» **Work to be completed**:
Both the line containing "Model this scene" and the line containing "COL = SC.collection" belong in the copy, as do all lines between them, copied exactly; pictures do not.

» **Task material**:
★ ★ ★ ★ ★ ★ ★

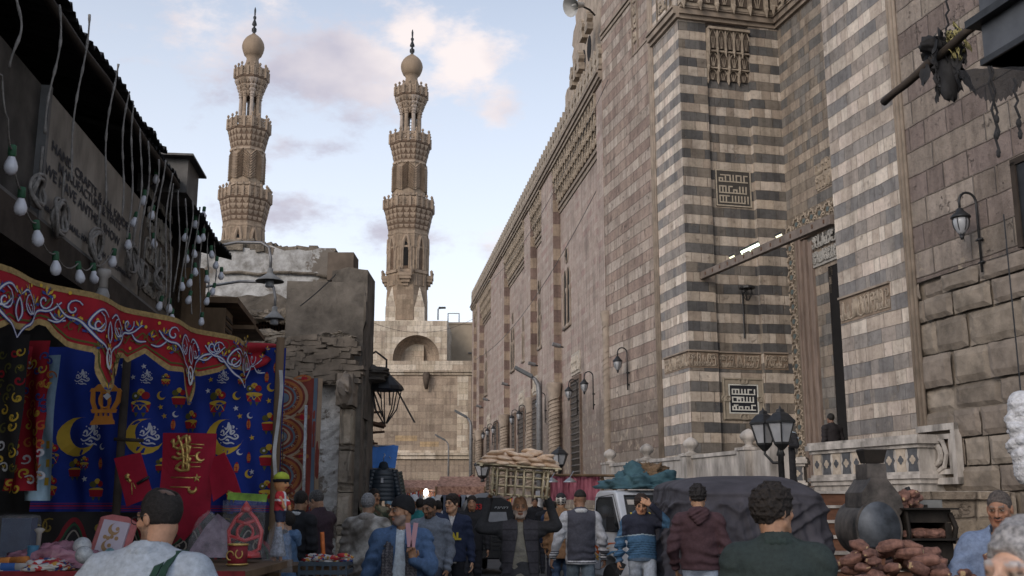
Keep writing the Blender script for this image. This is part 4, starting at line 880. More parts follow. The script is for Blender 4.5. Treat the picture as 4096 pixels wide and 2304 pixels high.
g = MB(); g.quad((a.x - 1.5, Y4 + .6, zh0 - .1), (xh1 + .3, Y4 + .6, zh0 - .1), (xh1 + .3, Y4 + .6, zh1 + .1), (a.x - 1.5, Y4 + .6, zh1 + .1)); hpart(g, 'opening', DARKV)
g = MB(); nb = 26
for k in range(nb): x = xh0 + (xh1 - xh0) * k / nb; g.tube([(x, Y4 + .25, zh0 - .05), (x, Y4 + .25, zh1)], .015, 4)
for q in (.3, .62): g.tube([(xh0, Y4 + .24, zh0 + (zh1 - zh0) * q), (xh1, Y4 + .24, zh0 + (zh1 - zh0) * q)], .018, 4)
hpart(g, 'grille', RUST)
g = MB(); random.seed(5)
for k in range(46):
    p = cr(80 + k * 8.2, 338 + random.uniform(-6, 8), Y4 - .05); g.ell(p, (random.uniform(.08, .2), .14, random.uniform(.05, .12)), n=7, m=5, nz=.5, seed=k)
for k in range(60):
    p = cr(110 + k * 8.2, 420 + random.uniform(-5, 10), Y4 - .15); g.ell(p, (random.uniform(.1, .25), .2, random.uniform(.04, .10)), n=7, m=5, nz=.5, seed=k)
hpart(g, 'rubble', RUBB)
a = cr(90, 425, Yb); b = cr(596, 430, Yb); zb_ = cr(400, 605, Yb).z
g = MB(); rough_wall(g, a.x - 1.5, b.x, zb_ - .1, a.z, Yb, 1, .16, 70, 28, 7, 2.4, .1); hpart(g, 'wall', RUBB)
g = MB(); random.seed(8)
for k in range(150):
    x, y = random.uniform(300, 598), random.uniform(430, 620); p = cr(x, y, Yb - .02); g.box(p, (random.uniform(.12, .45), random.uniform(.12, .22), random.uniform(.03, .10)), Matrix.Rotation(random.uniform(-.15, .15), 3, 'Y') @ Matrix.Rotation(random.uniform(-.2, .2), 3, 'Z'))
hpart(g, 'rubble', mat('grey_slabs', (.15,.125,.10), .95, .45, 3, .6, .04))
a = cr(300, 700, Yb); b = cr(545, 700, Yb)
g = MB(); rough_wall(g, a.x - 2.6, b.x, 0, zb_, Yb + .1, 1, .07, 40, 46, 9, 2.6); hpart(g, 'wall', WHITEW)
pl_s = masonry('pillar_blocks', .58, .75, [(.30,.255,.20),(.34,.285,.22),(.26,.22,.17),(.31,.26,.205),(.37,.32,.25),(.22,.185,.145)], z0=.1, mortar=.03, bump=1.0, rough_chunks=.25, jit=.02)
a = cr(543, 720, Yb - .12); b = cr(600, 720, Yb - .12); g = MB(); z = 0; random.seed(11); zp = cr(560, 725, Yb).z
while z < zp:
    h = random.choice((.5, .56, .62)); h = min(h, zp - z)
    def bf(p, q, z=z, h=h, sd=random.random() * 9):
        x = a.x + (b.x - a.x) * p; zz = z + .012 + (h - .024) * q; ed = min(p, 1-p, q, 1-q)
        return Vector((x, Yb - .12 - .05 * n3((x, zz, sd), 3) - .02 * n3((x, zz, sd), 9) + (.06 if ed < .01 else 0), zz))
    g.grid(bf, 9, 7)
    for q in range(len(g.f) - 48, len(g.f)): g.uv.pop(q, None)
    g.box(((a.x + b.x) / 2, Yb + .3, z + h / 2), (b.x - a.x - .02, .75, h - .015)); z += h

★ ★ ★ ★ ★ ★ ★

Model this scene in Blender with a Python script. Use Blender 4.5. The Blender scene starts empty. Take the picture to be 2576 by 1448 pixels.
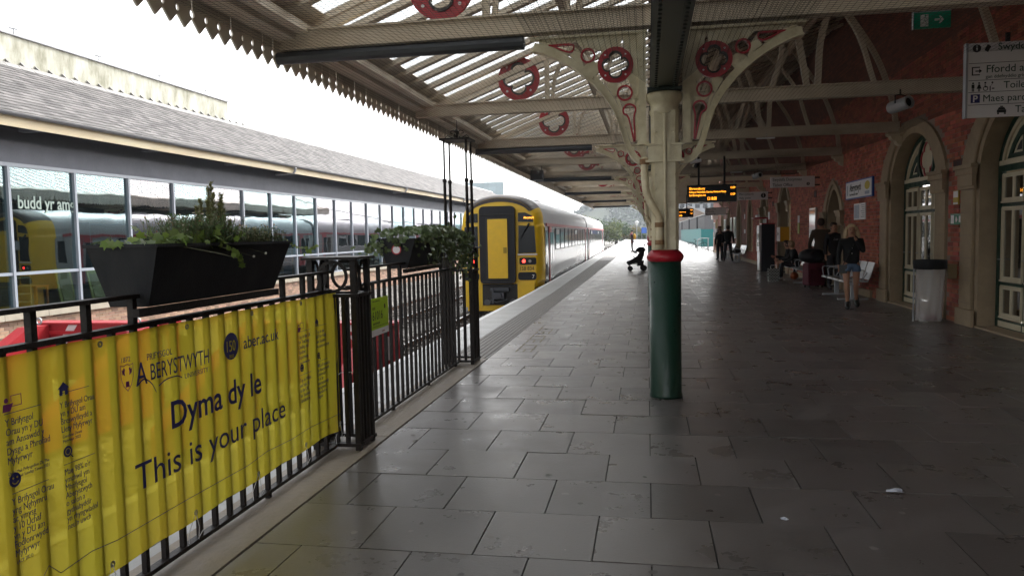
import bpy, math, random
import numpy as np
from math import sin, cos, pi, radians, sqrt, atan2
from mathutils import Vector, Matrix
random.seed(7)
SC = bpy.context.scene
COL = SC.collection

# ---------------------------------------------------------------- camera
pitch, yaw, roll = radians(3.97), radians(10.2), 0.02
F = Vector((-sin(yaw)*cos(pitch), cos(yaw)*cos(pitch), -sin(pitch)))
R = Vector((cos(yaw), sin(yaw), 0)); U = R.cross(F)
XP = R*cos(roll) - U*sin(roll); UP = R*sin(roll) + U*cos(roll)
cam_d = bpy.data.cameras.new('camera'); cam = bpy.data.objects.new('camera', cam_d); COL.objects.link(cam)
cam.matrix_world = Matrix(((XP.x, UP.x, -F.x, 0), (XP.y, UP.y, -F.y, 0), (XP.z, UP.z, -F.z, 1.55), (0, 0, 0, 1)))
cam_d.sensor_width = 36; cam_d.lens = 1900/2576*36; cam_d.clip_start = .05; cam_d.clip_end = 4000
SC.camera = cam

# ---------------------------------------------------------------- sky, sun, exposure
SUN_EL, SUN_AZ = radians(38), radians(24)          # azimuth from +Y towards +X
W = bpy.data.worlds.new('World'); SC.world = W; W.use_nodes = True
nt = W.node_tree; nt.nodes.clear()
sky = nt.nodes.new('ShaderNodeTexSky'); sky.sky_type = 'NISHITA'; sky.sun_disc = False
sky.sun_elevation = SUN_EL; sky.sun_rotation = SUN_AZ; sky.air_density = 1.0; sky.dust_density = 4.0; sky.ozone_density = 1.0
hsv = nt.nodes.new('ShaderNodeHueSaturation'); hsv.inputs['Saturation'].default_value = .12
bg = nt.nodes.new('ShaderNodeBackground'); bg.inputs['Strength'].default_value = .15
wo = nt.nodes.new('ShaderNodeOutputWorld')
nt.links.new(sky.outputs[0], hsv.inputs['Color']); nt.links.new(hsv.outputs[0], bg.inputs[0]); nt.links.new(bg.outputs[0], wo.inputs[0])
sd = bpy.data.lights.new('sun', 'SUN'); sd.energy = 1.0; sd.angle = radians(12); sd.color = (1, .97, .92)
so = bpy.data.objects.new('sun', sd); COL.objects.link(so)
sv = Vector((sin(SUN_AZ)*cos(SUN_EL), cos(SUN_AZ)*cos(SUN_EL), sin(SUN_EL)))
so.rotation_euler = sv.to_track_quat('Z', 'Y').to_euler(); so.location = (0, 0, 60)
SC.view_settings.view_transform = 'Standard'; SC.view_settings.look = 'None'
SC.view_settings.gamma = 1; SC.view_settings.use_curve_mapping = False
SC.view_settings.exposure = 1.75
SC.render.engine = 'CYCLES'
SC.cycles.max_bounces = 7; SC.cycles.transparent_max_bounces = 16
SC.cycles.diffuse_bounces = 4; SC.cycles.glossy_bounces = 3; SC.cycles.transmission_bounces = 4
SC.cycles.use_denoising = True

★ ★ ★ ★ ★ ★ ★

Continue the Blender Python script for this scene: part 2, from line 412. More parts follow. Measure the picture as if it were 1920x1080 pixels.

★ ★ ★ ★ ★ ★ ★

» **Solution for this exercise**:
Model this scene in Blender with a Python script. Use Blender 4.5. The Blender scene starts empty. Take the picture to be 2576 by 1448 pixels.
import bpy, math, random
import numpy as np
from math import sin, cos, pi, radians, sqrt, atan2
from mathutils import Vector, Matrix
random.seed(7)
SC = bpy.context.scene
COL = SC.collection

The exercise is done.